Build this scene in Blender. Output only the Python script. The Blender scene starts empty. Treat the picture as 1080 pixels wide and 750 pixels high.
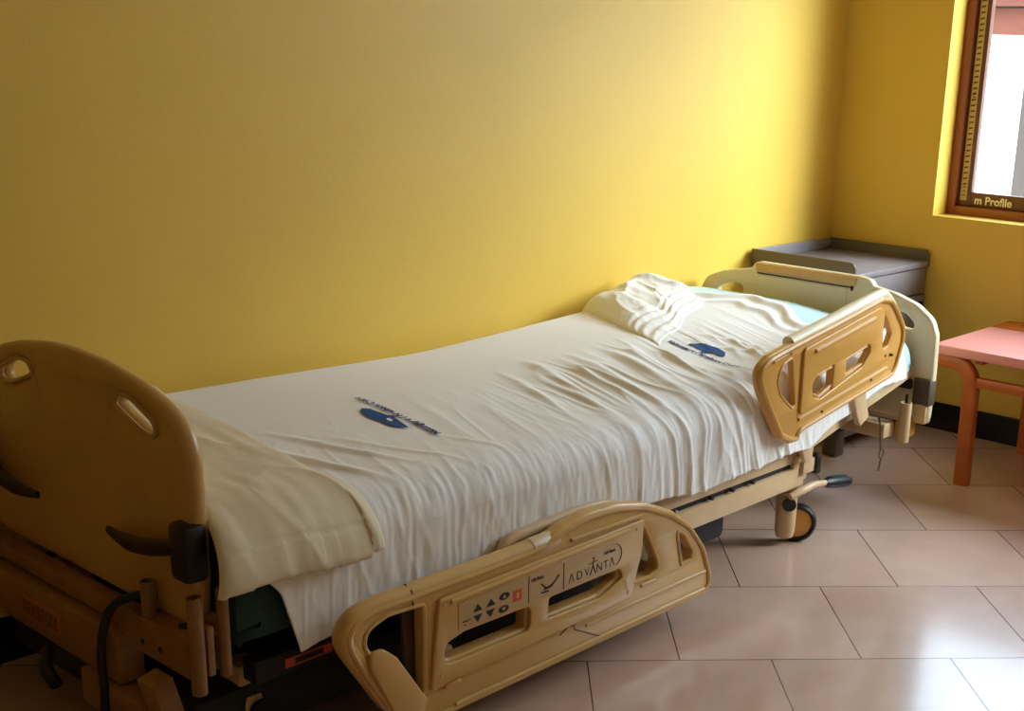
import bpy, bmesh, math, random
import numpy as np
from mathutils import Vector, Matrix
from mathutils.geometry import tessellate_polygon

scene = bpy.context.scene
COL = scene.collection
PI = math.pi

# ------------------------------------------------------------------ materials
def s2l(c):
    return tuple(((v/255)/12.92 if v/255 <= .04045 else ((v/255+.055)/1.055)**2.4) for v in c)

def mat(name, rgb, rough=.5, metal=0., bump=0., bscale=200., var=0., vscale=6., spec=.5, coat=0.):
    m = bpy.data.materials.new(name); m.use_nodes = True
    nt = m.node_tree; b = nt.nodes['Principled BSDF']
    col = s2l(rgb)
    b.inputs['Base Color'].default_value = (*col, 1)
    b.inputs['Roughness'].default_value = rough
    b.inputs['Metallic'].default_value = metal
    b.inputs['Specular IOR Level'].default_value = spec
    b.inputs['Coat Weight'].default_value = coat
    tc = nt.nodes.new('ShaderNodeTexCoord')
    if var > 0:
        n = nt.nodes.new('ShaderNodeTexNoise'); n.inputs['Scale'].default_value = vscale; n.inputs['Detail'].default_value = 6
        nt.links.new(tc.outputs['Object'], n.inputs['Vector'])
        mr = nt.nodes.new('ShaderNodeMapRange')
        mr.inputs['From Min'].default_value = .3; mr.inputs['From Max'].default_value = .7
        mr.inputs['To Min'].default_value = 1-var; mr.inputs['To Max'].default_value = 1+var*.4
        nt.links.new(n.outputs['Fac'], mr.inputs['Value'])
        mx = nt.nodes.new('ShaderNodeVectorMath'); mx.operation = 'SCALE'
        mx.inputs[0].default_value = col
        nt.links.new(mr.outputs['Result'], mx.inputs['Scale'])
        nt.links.new(mx.outputs['Vector'], b.inputs['Base Color'])
    if bump > 0:
        n2 = nt.nodes.new('ShaderNodeTexNoise'); n2.inputs['Scale'].default_value = bscale; n2.inputs['Detail'].default_value = 3
        nt.links.new(tc.outputs['Object'], n2.inputs['Vector'])
        bp = nt.nodes.new('ShaderNodeBump'); bp.inputs['Strength'].default_value = bump; bp.inputs['Distance'].default_value = .01
        nt.links.new(n2.outputs['Fac'], bp.inputs['Height'])
        nt.links.new(bp.outputs['Normal'], b.inputs['Normal'])
    return m

M = dict(
    wall=mat('wall_paint', (223, 186, 74), .5, var=.05, vscale=2.2, bump=.05, bscale=60),
    wall_b=mat('bounce_wall_paint', (196, 172, 112), .6),  # tone of the unseen walls, chosen for the light they bounce
    ceiling=mat('ceiling_paint', (232, 230, 222), .8, bump=.05, bscale=80),
    base=mat('baseboard_tile', (16, 13, 11), .3),
    plastic=mat('cream_plastic', (208, 168, 100), .28, var=.05, vscale=14),
    plastic_y=mat('yellow_tan_plastic', (211, 160, 82), .3, var=.05, vscale=14),  # yellower base than the cream plastic
    plastic_h=mat('pale_plastic', (224, 208, 172), .36, var=.04, vscale=10),
    plastic_f=mat('footboard_plastic', (188, 148, 86), .3, var=.06, vscale=9),
    panel=mat('control_panel_plastic', (196, 166, 118), .4),
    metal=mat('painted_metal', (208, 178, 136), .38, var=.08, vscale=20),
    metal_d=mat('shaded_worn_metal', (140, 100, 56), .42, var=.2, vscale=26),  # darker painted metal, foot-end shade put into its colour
    black=mat('black_rubber', (10, 9, 9), .45),
    brown=mat('bumper_rubber', (80, 66, 50), .55),
    dgreen=mat('green_plastic', (20, 66, 54), .3),
    dark=mat('dark_mechanism', (20, 18, 16), .7),
    blackp=mat('black_print', (34, 28, 26), .6),
    red=mat('red_print', (206, 74, 50), .5),
    tan=mat('label_print', (168, 104, 60), .5),
    blue=mat('blue_print', (20, 78, 140), .8),
    navy=mat('navy_print', (52, 62, 110), .8),
    steel=mat('dull_steel', (120, 105, 85), .35, metal=.8),
    grey=mat('grey_laminate', (132, 126, 128), .32, var=.05, vscale=5),
    grey_d=mat('dark_laminate', (96, 84, 72), .4),
    pink=mat('pink_laminate', (232, 150, 140), .35, var=.03, vscale=8),
    wood=mat('bent_wood', (196, 104, 40), .35, var=.16, vscale=14),
    wframe=mat('brown_window_profile', (146, 78, 44), .38),
    wframe_d=mat('dark_window_gasket', (104, 60, 40), .4),
    tape=mat('profile_tape', (196, 172, 110), .5),
    tape_t=mat('tape_print', (244, 232, 200), .5),
    stucco=mat('white_stucco', (236, 236, 238), .9, bump=.9, bscale=26),
    tile_roof=mat('terracotta_tile', (92, 42, 28), .8, var=.2, vscale=5),
    post=mat('grey_pillar', (62, 52, 48), .8),
    ground=mat('pale_concrete', (196, 188, 176), .9, var=.1, vscale=2),
)

def fabric(name, rgb, rough=.85, weave=900, strength=.12, sheen=.2, trans=0.):
    m = mat(name, rgb, rough, spec=.2)
    nt = m.node_tree; b = nt.nodes['Principled BSDF']
    b.inputs['Sheen Weight'].default_value = sheen
    tc = nt.nodes.new('ShaderNodeTexCoord')
    n = nt.nodes.new('ShaderNodeTexNoise'); n.inputs['Scale'].default_value = weave; n.inputs['Detail'].default_value = 2
    n3 = nt.nodes.new('ShaderNodeTexNoise'); n3.inputs['Scale'].default_value = 38; n3.inputs['Detail'].default_value = 4
    nt.links.new(tc.outputs['Object'], n.inputs['Vector']); nt.links.new(tc.outputs['Object'], n3.inputs['Vector'])
    ad = nt.nodes.new('ShaderNodeMath'); ad.operation = 'MULTIPLY_ADD'; ad.inputs[1].default_value = .25
    nt.links.new(n.outputs['Fac'], ad.inputs[0]); nt.links.new(n3.outputs['Fac'], ad.inputs[2])
    bp = nt.nodes.new('ShaderNodeBump'); bp.inputs['Strength'].default_value = strength; bp.inputs['Distance'].default_value = .006
    nt.links.new(ad.outputs['Value'], bp.inputs['Height']); nt.links.new(bp.outputs['Normal'], b.inputs['Normal'])
    return m
M['sheet'] = fabric('white_cotton_sheet', (240, 239, 237))
M['sheet2'] = fabric('cream_cotton', (226, 214, 186), strength=.18)
M['towel'] = fabric('white_terry', (240, 238, 232), weave=500, strength=.5, sheen=.5)
M['mattress'] = fabric('lit_blue_cover', (184, 216, 226), .6, strength=.05)  # mattress cover at the head, washed-out light put into the colour
M['mattress_shaded'] = fabric('shaded_green_cover', (26, 54, 43), .6, strength=.05)  # same cover at the foot, its shade put into the colour

def floor_mat():
    m = bpy.data.materials.new('ceramic_floor_tiles'); m.use_nodes = True
    nt = m.node_tree; N = nt.nodes; Lk = nt.links; b = N['Principled BSDF']
    geo = N.new('ShaderNodeNewGeometry')
    def math_(op, a, bb=None, c=None):
        n = N.new('ShaderNodeMath'); n.operation = op
        for i, v in enumerate((a, bb, c)):
            if v is None: continue
            if isinstance(v, (int, float)): n.inputs[i].default_value = v
            else: Lk.new(v, n.inputs[i])
        return n.outputs[0]
    sub = N.new('ShaderNodeVectorMath'); sub.operation = 'SUBTRACT'
    Lk.new(geo.outputs['Position'], sub.inputs[0]); sub.inputs[1].default_value = (-2.63944, -.99772, 0)
    def dot(v):
        d = N.new('ShaderNodeVectorMath'); d.operation = 'DOT_PRODUCT'
        Lk.new(sub.outputs[0], d.inputs[0]); d.inputs[1].default_value = v; return d.outputs['Value']
    ts = .465005
    v = math_('DIVIDE', dot((.7039253, .71027402, 0)), ts)
    uu = math_('DIVIDE', dot((.71027402, -.7039253, 0)), ts)
    row = math_('FLOOR', v)
    par = math_('MODULO', math_('ADD', row, 101), 2)
    u2 = math_('MULTIPLY_ADD', par, .5, uu)
    fu = math_('FRACT', u2); fv = math_('FRACT', v)
    def edge(x): return math_('MINIMUM', x, math_('SUBTRACT', 1., x))
    e = math_('MINIMUM', edge(fu), edge(fv))
    grout = N.new('ShaderNodeMapRange'); grout.inputs['From Min'].default_value = .002; grout.inputs['From Max'].default_value = .005
    grout.inputs['To Min'].default_value = 1; grout.inputs['To Max'].default_value = 0
    Lk.new(e, grout.inputs['Value'])
    cell = N.new('ShaderNodeCombineXYZ'); Lk.new(math_('FLOOR', u2), cell.inputs[0]); Lk.new(row, cell.inputs[1])
    wn = N.new('ShaderNodeTexWhiteNoise'); Lk.new(cell.outputs[0], wn.inputs['Vector'])
    ns = N.new('ShaderNodeTexNoise'); ns.inputs['Scale'].default_value = 5; ns.inputs['Detail'].default_value = 8
    Lk.new(geo.outputs['Position'], ns.inputs['Vector'])
    f = math_('MULTIPLY_ADD', wn.outputs['Value'], .35, math_('MULTIPLY', ns.outputs['Fac'], .65))
    cr = N.new('ShaderNodeValToRGB')
    cr.color_ramp.elements[0].position = .2; cr.color_ramp.elements[0].color = (*s2l((188, 152, 132)), 1)
    cr.color_ramp.elements[1].position = .8; cr.color_ramp.elements[1].color = (*s2l((212, 180, 160)), 1)
    Lk.new(f, cr.inputs[0])
    mx = N.new('ShaderNodeMix'); mx.data_type = 'RGBA'
    Lk.new(grout.outputs[0], mx.inputs['Factor']); Lk.new(cr.outputs[0], mx.inputs['A'])
    mx.inputs['B'].default_value = (*s2l((78, 50, 38)), 1)
    Lk.new(mx.outputs['Result'], b.inputs['Base Color'])
    n4 = N.new('ShaderNodeTexNoise'); n4.inputs['Scale'].default_value = 30; n4.inputs['Detail'].default_value = 4
    Lk.new(geo.outputs['Position'], n4.inputs['Vector'])
    rr = N.new('ShaderNodeMapRange'); rr.inputs['To Min'].default_value = .16; rr.inputs['To Max'].default_value = .30
    Lk.new(n4.outputs['Fac'], rr.inputs['Value']); Lk.new(rr.outputs[0], b.inputs['Roughness'])
    b.inputs['Specular IOR Level'].default_value = .6; b.inputs['Coat Weight'].default_value = .4; b.inputs['Coat Roughness'].default_value = .12
    bp = N.new('ShaderNodeBump'); bp.inputs['Strength'].default_value = .4; bp.inputs['Distance'].default_value = .001; bp.invert = True
    Lk.new(grout.outputs[0], bp.inputs['Height']); Lk.new(bp.outputs[0], b.inputs['Normal'])
    return m
M['floor'] = floor_mat()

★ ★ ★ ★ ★

▶ **WHAT YOU HAVE TO DO**
With the pictures left out, restate word for word every line of the data above, from the first down to the line that contains "return tuple(((v/255)/12.92 if".

▶ **RESPONSE TO THE EXERCISE**
Build this scene in Blender. Output only the Python script. The Blender scene starts empty. Treat the picture as 1080 pixels wide and 750 pixels high.
import bpy, bmesh, math, random
import numpy as np
from mathutils import Vector, Matrix
from mathutils.geometry import tessellate_polygon

scene = bpy.context.scene
COL = scene.collection
PI = math.pi

# ------------------------------------------------------------------ materials
def s2l(c):
    return tuple(((v/255)/12.92 if v/255 <= .04045 else ((v/255+.055)/1.055)**2.4) for v in c)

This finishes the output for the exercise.